Word Vectors

machine learning
word vectors
word embeddings
transformers
deep learning
Author

Thinam Tamang

Published

October 15, 2022

Word Vectors

Word vectors are also called word embeddings or neural word representations because these whole bunch of words are represented in a high dimensional vector space and they are embedded into that space. They are also called as a distibuted representation.
Word vectors means having a vector for each word type i.e both for context and outside, which are initialized randomly and those vectors are progressively updated by using iterative algorithms so that they can do better job at predicting which words appear in the context of other words.

Distributional Semantics

It states that a word’s meaning is given by the words that frequently appear close-by. When a word w appears in a text, it’s context is the set of words that appear nearby within a fixed-size window.

Word2Vec

Word2Vec is a framework for learning word vectors developed by Mikolov et al. 2013. The idea behind Word2Vec is that we have a large corpus or body of text and every word in a fixed-vocabulary is represented by a vector. We have to go through each position t in the text, which has a center word c and context words o and we have to use the similarity of the word vectors for c and o to calculate the probability of o given c or vice versa. We have to keep adjusting the word vectors to maximize this probability. Word2Vec model maximizes the objective function by putting similar words nearby in high dimensional vector space.
Two model variants: - Skip Grams: Predict context words given center word. - Continuous Bag of Words: Predict center word from context words.

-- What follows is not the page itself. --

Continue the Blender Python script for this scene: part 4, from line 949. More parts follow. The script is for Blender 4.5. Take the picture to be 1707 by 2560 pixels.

Main Idea of Word2Vec - Start with random word vectors. - Iterate through each word in the whole corpus. - Try to predict the surrounding words using word vectors. Try and predict what words surrounds the center word by using the probability distribution that is defined in terms of the dot product between the word vectors for the center word and the context words. - Updating the vectors so that they can predict the actual surrounding words better and better.

Key Points: - Word2Vec model actually ignores the position of words. - Taking a log likelihood turns all of the products into sums which decreases the computational complexity. - A dot product is a natural measure for similarity between words. If two words have a larger dot product, that means they are more similar. - The simple way to avoid negative probabilities is to apply exponential function.

Training Methods: - To train a model, we gradually adjust parameters to minimize a loss. - Theta represents all the model parameters, in one long vector. We optimize these parameters by walking down the gradient.

Bag of Words Model: - Bag of words models are the models that don’t pay attention to words order or position, it doesn’t matter if the word is near to the center word or a bit further away on the left or right. The probability estimation will be the same at each position.
In bag of words, we have outside word vector and center word vector, which undergoes dot product followed by softmax activation function.

Optimization: Gradient Descent

  • To learn good word vectors, we have a cost function J(\(\theta\)).
  • Gradient descent is an algorithm to minimize the J(\(\theta\)) by changing \(\theta\).
  • Gradient Descent is an iterative learning algorithm that learns to maximize the J(\(\theta\)) by changing the \(\theta\).
  • From the current value of \(\theta\), calculate the gradient of J(\(\theta\)), then take small step in the direction of negative gradient to gradually move down towards the minimum.

Problems of Gradient Descent - J(\(\theta\)) is a function of all windows in the corpus which is often billions. So, actually working out J(\(\theta\)) or the gradient of J(\(\theta\)) would be extremely expensive because we have to iterate over the entire corpus. - We would wait a very long before making a single update.

Stochastic Gradient Descent

Stochastic gradient descent is a very simple modification of the gradient descent algorithm. Rather than working out an estimate of the gradient based on the entire corpus, we simply take one center word or a small batch like 32 center words, and we work out the estimate of the gradient based on them.
Stochastic gradient descent is kind of noisy and bounces around as it makes progress, it actually means that in complex networks it learns better solution. So, it can do much more quickly and much better.

Softmax Function

The softmax function will take any R in vector and turns it into the range 0 and 1. The name of the softmax function comes from the fact that it’s sort of like a max because the exponential function gives more emphasis to the big contents in different dimensions of calculating the similarity. The softmax function takes some numbers and returns the whole probability distribution.

Co-occurence Vector

  • Vectors increase in size with the vocabulary.
  • Very high dimensional and requires a lot of storage though sparse.
  • Subsequent classification models have sparsity issues which makes models less robust.

GloVe

  • Fast training.
  • Scalable to huge corpus.
  • Good performance even with small corpus and small vectors.

GloVe model unify the thinking between the co-occurence matrix models and the neural models by being someway similar to the neural models but actually calculated on top of a co-occurence matrix count.